Now returning to original problem

a( a - 1 )x² + ( 2a² - 1 ) x + a ( a + 1 )

Now putting value of ( 2a² - 1 ) , we get,

a( a - 1 )x² + { ( a + 1 ) ( a - 1 ) + a² } x + a ( a + 1 )

Multiplying by x in middle term , we get,

=> a ( a - 1 )x² + ( a + 1 ) ( a - 1 ) x + a²x + a ( a + 1 )

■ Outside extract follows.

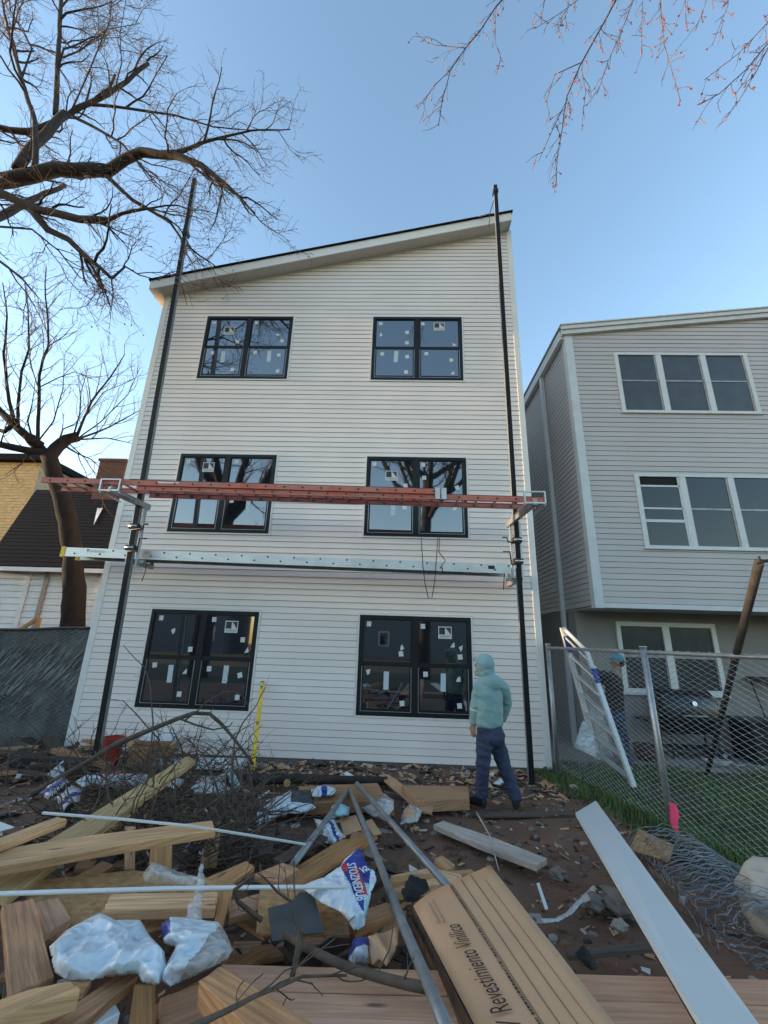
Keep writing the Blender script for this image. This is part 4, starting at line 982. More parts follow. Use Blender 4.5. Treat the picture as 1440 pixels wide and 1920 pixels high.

Taking ( a - 1 )x , Common from first two terms and taking a , common from last two terms

=> ( a - 1 )x { ax + ( a + 1 ) } + a { ax + ( a + 1 ) }

Taking { ax + ( a + 1 ) } common , we get,

=> { ax + ( a + 1 ) } { ( a - 1 )x + a }

=> ( ax + a + 1 ) ( ax - x + a )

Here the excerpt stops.